Given problem.
Transcribe the listing below from its opening line up to and including the line that contains "COL = S.collection"; reproduce nothing else.

===== Input data =====

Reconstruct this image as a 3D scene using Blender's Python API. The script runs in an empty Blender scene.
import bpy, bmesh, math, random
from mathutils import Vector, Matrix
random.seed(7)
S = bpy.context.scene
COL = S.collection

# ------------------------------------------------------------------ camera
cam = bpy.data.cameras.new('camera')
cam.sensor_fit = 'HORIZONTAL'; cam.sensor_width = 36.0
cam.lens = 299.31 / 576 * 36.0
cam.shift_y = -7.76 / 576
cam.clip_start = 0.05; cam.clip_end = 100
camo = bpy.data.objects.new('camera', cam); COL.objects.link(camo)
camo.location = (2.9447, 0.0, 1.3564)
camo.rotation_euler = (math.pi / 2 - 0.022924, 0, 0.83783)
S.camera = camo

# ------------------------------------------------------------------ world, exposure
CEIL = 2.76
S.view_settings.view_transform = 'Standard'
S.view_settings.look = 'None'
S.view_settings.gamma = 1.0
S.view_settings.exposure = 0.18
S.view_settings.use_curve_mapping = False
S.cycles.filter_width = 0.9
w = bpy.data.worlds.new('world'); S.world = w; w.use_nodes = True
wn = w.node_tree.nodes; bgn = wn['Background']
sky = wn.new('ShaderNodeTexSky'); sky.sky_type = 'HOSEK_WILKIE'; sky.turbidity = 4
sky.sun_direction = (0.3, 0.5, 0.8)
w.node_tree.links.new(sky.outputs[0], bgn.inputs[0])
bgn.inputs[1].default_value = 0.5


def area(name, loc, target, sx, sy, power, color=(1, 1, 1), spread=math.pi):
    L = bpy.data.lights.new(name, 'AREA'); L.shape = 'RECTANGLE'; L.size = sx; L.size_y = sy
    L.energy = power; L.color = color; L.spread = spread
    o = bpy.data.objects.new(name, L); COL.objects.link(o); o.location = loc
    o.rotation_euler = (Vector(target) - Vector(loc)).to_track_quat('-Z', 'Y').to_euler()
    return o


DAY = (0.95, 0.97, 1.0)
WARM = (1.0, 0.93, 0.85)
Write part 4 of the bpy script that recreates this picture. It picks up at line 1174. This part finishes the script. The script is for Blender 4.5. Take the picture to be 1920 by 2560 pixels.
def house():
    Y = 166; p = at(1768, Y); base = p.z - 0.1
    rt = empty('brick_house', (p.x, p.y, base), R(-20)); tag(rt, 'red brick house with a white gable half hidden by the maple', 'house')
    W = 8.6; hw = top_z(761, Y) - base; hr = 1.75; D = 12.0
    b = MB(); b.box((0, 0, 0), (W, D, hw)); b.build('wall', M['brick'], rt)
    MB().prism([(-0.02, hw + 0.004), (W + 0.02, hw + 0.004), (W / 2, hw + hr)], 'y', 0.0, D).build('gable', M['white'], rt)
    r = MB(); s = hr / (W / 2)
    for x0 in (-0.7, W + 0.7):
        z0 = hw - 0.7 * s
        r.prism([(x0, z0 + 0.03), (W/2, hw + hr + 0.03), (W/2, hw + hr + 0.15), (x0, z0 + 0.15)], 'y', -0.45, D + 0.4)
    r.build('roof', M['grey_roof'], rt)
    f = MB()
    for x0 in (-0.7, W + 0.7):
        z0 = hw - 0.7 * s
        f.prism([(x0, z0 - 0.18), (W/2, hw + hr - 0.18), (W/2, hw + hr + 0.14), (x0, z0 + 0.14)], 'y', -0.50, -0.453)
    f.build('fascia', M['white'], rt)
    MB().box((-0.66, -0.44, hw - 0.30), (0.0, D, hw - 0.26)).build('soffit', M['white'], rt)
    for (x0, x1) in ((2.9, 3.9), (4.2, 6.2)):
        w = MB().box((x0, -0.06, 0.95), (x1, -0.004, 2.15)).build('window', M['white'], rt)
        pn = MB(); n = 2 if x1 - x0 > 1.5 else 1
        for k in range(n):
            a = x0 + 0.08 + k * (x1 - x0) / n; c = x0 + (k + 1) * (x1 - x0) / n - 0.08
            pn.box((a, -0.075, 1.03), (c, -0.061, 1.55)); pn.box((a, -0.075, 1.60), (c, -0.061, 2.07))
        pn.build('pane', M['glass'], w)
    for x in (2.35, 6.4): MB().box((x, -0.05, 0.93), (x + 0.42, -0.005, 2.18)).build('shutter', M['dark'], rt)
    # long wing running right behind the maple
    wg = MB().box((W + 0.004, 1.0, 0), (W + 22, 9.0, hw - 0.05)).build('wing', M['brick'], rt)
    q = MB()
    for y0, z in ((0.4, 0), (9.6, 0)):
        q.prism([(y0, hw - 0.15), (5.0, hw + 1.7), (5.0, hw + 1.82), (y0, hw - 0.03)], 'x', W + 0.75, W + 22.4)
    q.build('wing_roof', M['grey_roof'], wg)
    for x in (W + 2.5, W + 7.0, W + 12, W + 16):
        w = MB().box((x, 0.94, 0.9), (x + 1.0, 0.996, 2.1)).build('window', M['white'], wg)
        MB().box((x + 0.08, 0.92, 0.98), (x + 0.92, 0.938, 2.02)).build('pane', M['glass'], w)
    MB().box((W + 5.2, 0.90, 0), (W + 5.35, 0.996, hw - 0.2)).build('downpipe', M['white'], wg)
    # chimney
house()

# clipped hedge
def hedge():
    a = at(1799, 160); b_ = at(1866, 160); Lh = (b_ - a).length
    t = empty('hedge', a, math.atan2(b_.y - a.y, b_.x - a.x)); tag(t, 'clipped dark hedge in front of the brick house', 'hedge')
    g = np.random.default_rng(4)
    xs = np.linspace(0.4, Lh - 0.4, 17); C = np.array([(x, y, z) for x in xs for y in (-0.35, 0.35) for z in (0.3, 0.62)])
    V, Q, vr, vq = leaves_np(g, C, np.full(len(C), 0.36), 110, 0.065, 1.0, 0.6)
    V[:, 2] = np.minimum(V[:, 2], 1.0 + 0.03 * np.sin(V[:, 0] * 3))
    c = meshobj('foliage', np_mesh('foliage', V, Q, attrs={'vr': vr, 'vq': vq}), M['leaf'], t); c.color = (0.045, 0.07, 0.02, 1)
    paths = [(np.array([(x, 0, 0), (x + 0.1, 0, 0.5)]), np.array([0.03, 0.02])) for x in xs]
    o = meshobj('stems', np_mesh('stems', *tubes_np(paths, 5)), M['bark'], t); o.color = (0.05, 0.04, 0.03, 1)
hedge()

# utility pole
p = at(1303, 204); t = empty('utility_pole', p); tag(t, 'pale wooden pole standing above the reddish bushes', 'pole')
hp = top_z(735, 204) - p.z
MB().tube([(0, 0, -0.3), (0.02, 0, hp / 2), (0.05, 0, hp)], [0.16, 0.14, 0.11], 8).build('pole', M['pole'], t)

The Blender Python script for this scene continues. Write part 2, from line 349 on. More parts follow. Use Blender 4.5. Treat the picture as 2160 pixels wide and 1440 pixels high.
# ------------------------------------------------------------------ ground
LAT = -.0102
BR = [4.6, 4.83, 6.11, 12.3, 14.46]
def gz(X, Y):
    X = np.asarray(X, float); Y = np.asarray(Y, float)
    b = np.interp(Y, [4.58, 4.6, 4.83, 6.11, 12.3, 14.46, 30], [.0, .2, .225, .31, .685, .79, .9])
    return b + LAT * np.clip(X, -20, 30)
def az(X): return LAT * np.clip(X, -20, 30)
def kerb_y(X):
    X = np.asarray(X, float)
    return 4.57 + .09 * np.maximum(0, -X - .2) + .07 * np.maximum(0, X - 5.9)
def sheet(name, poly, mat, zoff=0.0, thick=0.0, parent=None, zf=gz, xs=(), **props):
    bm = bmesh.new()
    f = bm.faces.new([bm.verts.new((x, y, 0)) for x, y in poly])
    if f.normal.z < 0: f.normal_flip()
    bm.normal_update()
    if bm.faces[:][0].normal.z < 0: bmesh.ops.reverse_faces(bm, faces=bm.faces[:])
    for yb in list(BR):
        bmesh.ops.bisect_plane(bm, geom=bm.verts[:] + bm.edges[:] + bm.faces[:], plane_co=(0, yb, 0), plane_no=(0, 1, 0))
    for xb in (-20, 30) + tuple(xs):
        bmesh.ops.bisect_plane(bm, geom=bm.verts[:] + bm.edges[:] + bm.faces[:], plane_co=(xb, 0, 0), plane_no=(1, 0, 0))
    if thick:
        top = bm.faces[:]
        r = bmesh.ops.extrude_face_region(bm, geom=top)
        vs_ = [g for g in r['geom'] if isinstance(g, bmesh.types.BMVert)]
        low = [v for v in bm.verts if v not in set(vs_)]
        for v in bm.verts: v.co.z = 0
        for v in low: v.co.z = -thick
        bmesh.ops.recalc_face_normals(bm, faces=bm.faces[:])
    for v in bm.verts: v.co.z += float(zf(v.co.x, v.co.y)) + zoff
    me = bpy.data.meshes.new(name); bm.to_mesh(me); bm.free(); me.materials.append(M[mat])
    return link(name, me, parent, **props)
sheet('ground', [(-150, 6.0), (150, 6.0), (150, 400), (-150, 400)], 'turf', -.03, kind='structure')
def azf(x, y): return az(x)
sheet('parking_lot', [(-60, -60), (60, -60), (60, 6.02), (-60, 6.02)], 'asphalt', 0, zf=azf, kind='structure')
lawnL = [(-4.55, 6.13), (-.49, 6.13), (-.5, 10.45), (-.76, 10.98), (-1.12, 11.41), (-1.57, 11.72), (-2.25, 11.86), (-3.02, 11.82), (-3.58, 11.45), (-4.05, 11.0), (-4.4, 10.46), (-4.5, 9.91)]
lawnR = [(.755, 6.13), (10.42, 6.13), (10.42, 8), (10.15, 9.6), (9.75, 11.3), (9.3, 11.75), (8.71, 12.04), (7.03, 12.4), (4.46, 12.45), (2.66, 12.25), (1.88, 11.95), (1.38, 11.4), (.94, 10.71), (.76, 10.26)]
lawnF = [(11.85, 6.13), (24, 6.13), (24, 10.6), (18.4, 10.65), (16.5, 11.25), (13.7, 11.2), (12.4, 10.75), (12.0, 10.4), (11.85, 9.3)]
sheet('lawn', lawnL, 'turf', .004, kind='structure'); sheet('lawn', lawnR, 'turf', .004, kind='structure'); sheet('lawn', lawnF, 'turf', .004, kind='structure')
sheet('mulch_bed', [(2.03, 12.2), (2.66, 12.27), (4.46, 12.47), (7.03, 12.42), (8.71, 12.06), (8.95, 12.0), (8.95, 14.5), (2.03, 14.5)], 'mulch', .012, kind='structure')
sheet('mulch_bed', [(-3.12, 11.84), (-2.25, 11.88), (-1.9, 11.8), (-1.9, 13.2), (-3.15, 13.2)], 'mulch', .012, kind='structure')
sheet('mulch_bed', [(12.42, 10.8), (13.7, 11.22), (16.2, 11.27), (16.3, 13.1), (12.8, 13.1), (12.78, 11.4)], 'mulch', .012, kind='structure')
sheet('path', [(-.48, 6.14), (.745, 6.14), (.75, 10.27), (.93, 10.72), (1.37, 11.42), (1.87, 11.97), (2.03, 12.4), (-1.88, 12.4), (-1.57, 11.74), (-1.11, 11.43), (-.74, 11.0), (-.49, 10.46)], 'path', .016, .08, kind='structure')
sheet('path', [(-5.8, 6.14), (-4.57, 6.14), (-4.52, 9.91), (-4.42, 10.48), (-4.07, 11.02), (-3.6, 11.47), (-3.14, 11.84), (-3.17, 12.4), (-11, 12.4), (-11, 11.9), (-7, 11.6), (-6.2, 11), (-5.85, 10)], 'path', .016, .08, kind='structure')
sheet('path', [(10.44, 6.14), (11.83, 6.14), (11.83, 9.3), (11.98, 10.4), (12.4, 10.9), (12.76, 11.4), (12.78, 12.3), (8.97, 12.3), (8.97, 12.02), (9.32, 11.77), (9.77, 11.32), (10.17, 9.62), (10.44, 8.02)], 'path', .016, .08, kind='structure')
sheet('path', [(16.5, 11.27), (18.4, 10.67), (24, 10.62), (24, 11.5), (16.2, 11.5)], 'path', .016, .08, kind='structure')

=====

The answer.
Reconstruct this image as a 3D scene using Blender's Python API. The script runs in an empty Blender scene.
import bpy, bmesh, math, random
from mathutils import Vector, Matrix
random.seed(7)
S = bpy.context.scene
COL = S.collection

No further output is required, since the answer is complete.